Er ist eine Herausforderung, dieser graue, sperrige Monat November. Und jetzt auch noch Lockdown. Wir sollen zu Hause bleiben, Kontakte meiden. Restaurants, Theater, Konzerte – vieles, was uns guttut, was uns aus dem Alltag entführt, ist in diesen vier Wochen nicht mehr möglich.
Doch seit langer Zeit mag ich den November trotzdem. Irgendwie. Er erinnert mich daran, dass das Leben nicht nur aus Feiern und Lachen bestehen kann – so sehr ich mir das auch wünsche. Er erinnert mich an meine eigene Vergänglichkeit. Er erinnert mich schmerzhaft an all die Menschen, die ich schon verloren habe und an die zu denken im hektischen Alltag manchmal zu kurz kommt. Er zwingt mich zum Innehalten, nimmt mir meine Ablenkungen weg, wirft mich auf mich selbst zurück. Was ist wichtig? Was bleibt, wenn man die fröhliche Oberflächlichkeit mal beiseite schiebt? Jeder, der schon einmal großen Schmerz erfahren hat, weiß: Weinen löst keine Probleme – aber es reinigt die Seele. So empfinde ich den Monat November: Ein verordnetes Innehalten, eine Auszeit vom Banalen, eine Einladung zur Bestandsaufnahme.
Vielleicht ist es einen Versuch wert, auf diese auferlegte Zeit ohne das heutzutage fast reflexhafte öffentliche Wehklagen zu reagieren.
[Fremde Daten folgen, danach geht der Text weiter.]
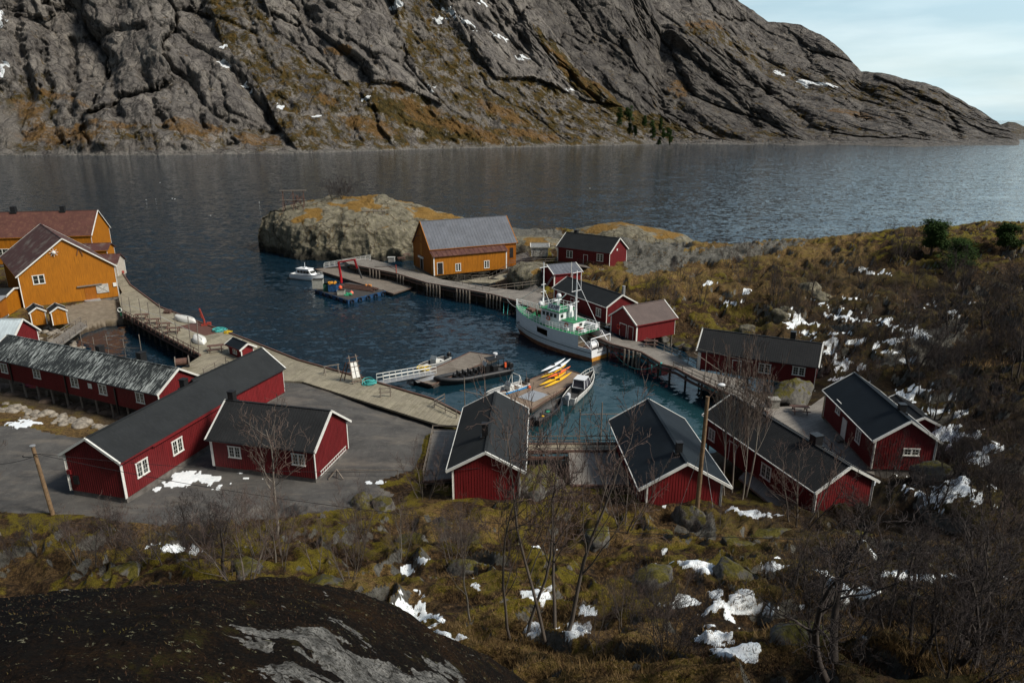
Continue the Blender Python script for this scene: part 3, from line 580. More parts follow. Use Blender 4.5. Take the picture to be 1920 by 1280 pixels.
# ================================================================== BUILDINGS
class House:
    def __init__(s, name, label, x, y, yaw, L, W, ze, rise, zb, wm=RED, rm=R_BLK, oh=.3, og=.35, cat='house', tm=WHT, group=None,
                 ribs=0, th=.12, batten=.24, skirt=None, gutter=None, rake=True, corners=True, stilts=None, bare=False):
        yaw = math.radians(yaw); s.root = thing(name, label, cat, (x, y, zb), yaw, group)
        s.M = Matrix.Translation((x, y, zb)) @ Matrix.Rotation(yaw, 4, 'Z'); s.Mi = s.M.inverted()
        s.a = L/2-og; s.w = W/2-oh; s.e = ze-zb; s.r = rise; s.sl = rise/(W/2); s.L = L; s.W = W; s.tm = tm; s.wm = wm
        he = s.e+oh*s.sl-th; hp = s.e+s.r-th; s.he = he; s.hp = hp
        a, w = s.a, s.w; m = MB()
        P = [(-w,0),(w,0),(w,he),(0,hp),(-w,he)]
        vs = [(-a,y_,z_) for y_,z_ in P]+[(a,y_,z_) for y_,z_ in P]
        m.add(vs, [(4,3,2,1,0),(5,6,7,8,9),(0,1,6,5),(1,2,7,6),(3,4,9,8),(2,3,8,7),(4,0,5,9)])
        if batten:
            n = int(2*a/batten)
            for i in range(1, n):
                xx = -a+2*a*i/n
                for sg in (-1, 1): m.box(xx-.022, xx+.022, min(sg*w, sg*(w+.022)), max(sg*w, sg*(w+.022)), .02, he-.02)
            n = int(2*w/batten)
            for i in range(1, n):
                yy = -w+2*w*i/n; zt = he+(hp-he)*(1-abs(yy)/w)-.06
                for sg in (-1, 1): m.box(min(sg*a, sg*(a+.022)), max(sg*a, sg*(a+.022)), yy-.022, yy+.022, .02, zt)
        s.wall = m.build('wall', wm, s.root)
        # roof
        m = MB(); A = L/2; B = W/2; c = s.e; rz = s.e+s.r; nx = math.sin(math.atan(s.sl)); nz = math.cos(math.atan(s.sl))
        for sg in (-1, 1):
            q = [(sg*B, c), (0, rz), (0, rz-th), (sg*B, c-th)]
            vs = [(-A,y_,z_) for y_,z_ in q]+[(A,y_,z_) for y_,z_ in q]
            f = [(0,1,5,4),(1,2,6,5),(2,3,7,6),(3,0,4,7),(0,3,2,1),(4,5,6,7)]
            m.add(vs, f if sg > 0 else [t[::-1] for t in f])
            if ribs:
                n = int(L/ribs)
                for i in range(n+1):
                    xx = -A+.02+(L-.04)*i/n
                    m.bar((xx, sg*B, c+.012), (xx, sg*.05, rz-.05*s.sl+.012), .05, .035, up=(0, -sg*s.sl, 1))
        m.bar((-A, 0, rz+.01), (A, 0, rz+.01), .26, .05)
        s.roof = m.build('roof', rm, s.root, fix=True)
        if rake:
            for sg in ((-1, 1) if rake is True else rake):
                m = MB(); xx = sg*(A+.015)
                for t in (-1, 1):
                    m.bar((xx, t*(B+.03), c-.09), (xx, t*.01, rz-.09+.02), .05, .20, up=(0, t*s.sl, 1))
                    m.bar((xx-sg*.05, t*(B+.03), c+.035), (xx-sg*.05, t*.01, rz+.045), .16, .03, up=(0, t*s.sl, 1))
                m.build('bargeboard', tm, s.root)
        if corners:
            for i in (-1, 1):
                for j in (-1, 1):
                    m = MB(); m.box(i*a-.08+(i*.055), i*a+.08+(i*-.055)+i*.0, j*(w+.026)-.012, j*(w+.026)+.012, 0, he-.03)
                    m.box(i*(a+.026)-.012, i*(a+.026)+.012, j*w-.075+j*-.04, j*w+.075+j*-.04, 0, he-.03)
                    m.build('corner_board', tm, s.root)
        if gutter:
            for t in (-1, 1):
                m = MB(); m.tube([(-A, t*(B+.05), c-.06), (A, t*(B+.05), c-.06)], .06, 6); m.build('gutter', gutter, s.root)
        else:
            for t in (-1, 1):
                MB().box(-A, A, t*(B+.012)-.012, t*(B+.012)+.012, c-.17, c-.02).build('fascia', wm if wm != R_BLK else tm, s.root)
        if skirt:
            MB().box(-a+.1, a-.1, -w+.1, w-.1, -skirt, -.02).build('foundation', STONE, s.root)
        if stilts:
            k = max(3, int(L/2.6))
            for i in range(k):
                for j in (-1, 1):
                    MB().tube([(-a+.3+(2*a-.6)*i/(k-1), j*(w-.25), -stilts), (-a+.3+(2*a-.6)*i/(k-1), j*(w-.25), -.02)], .13, 7).build('stilt', GREYW, s.root)
    def plane(s, side): return {'S': (1, -s.w), 'N': (1, s.w), 'A': (0, -s.a), 'B': (0, s.a)}[side]
    def at(s, side, px, py):
        o = s.Mi @ Vector((0, 0, CAMZ)); d = s.Mi.to_3x3() @ Vector(direc(px, py)); ax, c = s.plane(side)
        t = (c-o[ax])/d[ax]; p = o+d*t; return (p[0] if ax else p[1]), p[2]
    def frame(s, side, u, z):                                            # local matrix: x along wall, y outward, z up
        T = {'S': ((u,-s.w,z), -math.pi/2), 'N': ((u,s.w,z), math.pi/2), 'A': ((-s.a,u,z), math.pi), 'B': ((s.a,u,z), 0)}[side]
        return Matrix.Translation(T[0]) @ Matrix.Rotation(T[1]-math.pi/2, 4, 'Z')
    def win(s, side, px=None, py=None, w=1.15, h=1.15, nx=2, nz=3, u=None, z=None, tm=None, sash=2, kind='window', pm=None):
        if px is not None: u, z = s.at(side, px, py)
        tm = tm or s.tm; M = s.frame(side, u, z); e = .11; m = MB(); y0 = .004; y1 = .062
        m.box(-w/2-e, -w/2, y0, y1, -h/2-.02, h/2, M); m.box(w/2, w/2+e, y0, y1, -h/2-.02, h/2, M)
        m.box(-w/2-e-.04, w/2+e+.04, y0, y1+.015, h/2, h/2+e, M); m.box(-w/2-e-.04, w/2+e+.04, y0, y1+.04, -h/2-e, -h/2-.02, M)
        if sash == 2: m.box(-.055, .055, y0, y1-.004, -h/2-.02, h/2, M)
        segs = [(-w/2, -.055), (.055, w/2)] if sash == 2 else [(-w/2, w/2)]
        for a, b in segs:
            m.box(a, a+.04, y0, .045, -h/2-.02, h/2, M); m.box(b-.04, b, y0, .045, -h/2-.02, h/2, M)
            m.box(a+.04, b-.04, y0, .043, h/2-.04, h/2, M); m.box(a+.04, b-.04, y0, .043, -h/2-.02, -h/2+.03, M)
            for i in range(1, nx): xx = a+(b-a)*i/nx; m.box(xx-.014, xx+.014, y0, .040, -h/2+.03, h/2-.04, M)
            for i in range(1, nz): zz = -h/2+h*i/nz; m.box(a+.04, b-.04, y0, .038, zz-.014, zz+.014, M)
        f = m.build(kind, tm, s.root)
        MB().box(-w/2+.001, w/2-.001, .024, .030, -h/2, h/2-.001, M).build('pane', pm or GLASS, f); return f
    def door(s, side, px=None, py=None, w=.95, h=2.0, mat=None, u=None, z=None, tm=None, open_=False, name='door'):
        if px is not None: u, z = s.at(side, px, py)
        M = s.frame(side, u, z); m = MB(); m.box(-w/2, w/2, .004, .034, -h/2, h/2, M)
        n = max(2, int(w/.16))
        for i in range(1, n): m.box(-w/2+w*i/n-.008, -w/2+w*i/n+.008, .034, .042, -h/2+.05, h/2-.05, M)
        d = m.build(name, mat or s.wm, s.root)
        m = MB(); m.box(-w/2-.1, -w/2, .004, .055, -h/2, h/2, M); m.box(w/2, w/2+.1, .004, .055, -h/2, h/2, M); m.box(-w/2-.12, w/2+.12, .004, .065, h/2, h/2+.1, M)
        m.build('door_frame', tm or s.tm, s.root)
        MB().sphere(tuple(M @ Vector((w*.38, .07, 0))), .04, 6, 4).build('handle', STEEL, d); return d
    def chim(s, a, b, w=.55, h=1.0, mat=None, cap=True):
        z = s.e+s.r-abs(b)*s.sl; m = MB(); m.box(a-w/2, a+w/2, b-w/2, b+w/2, z-.4, z+h)
        if cap: m.box(a-w/2-.05, a+w/2+.05, b-w/2-.05, b+w/2+.05, z+h, z+h+.07)
        m.box(a-w/2-.14, a+w/2+.14, b-w/2-.14, b+w/2+.14, z-.35, z+.03-.0)
        return m.build('chimney', mat or BLACK, s.roof)
STONE = plain('foundation_stone', (.12,.11,.10), .9, .4, 2)
DOORW = plain('dark_doorway', (.012,.010,.010), .8)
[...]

Sich dieser Prüfung gefasst zu stellen, und statt zusätzliche Energie durchs Schimpfen zu verlieren, sie anzunehmen. Und zu schauen, was noch geht, wo man helfen kann, wie man in Kontakt bleibt – statt sich zusätzlich zu quälen mit der Sehnsucht nach dem, was gerade nicht geht.
Am Ende des Monats wartet das Licht. Die Hoffnung. Es wird wieder aufwärts gehen, es gibt einen Neuanfang und einen Grund für Zuversicht. Advent. Darauf vertraue ich.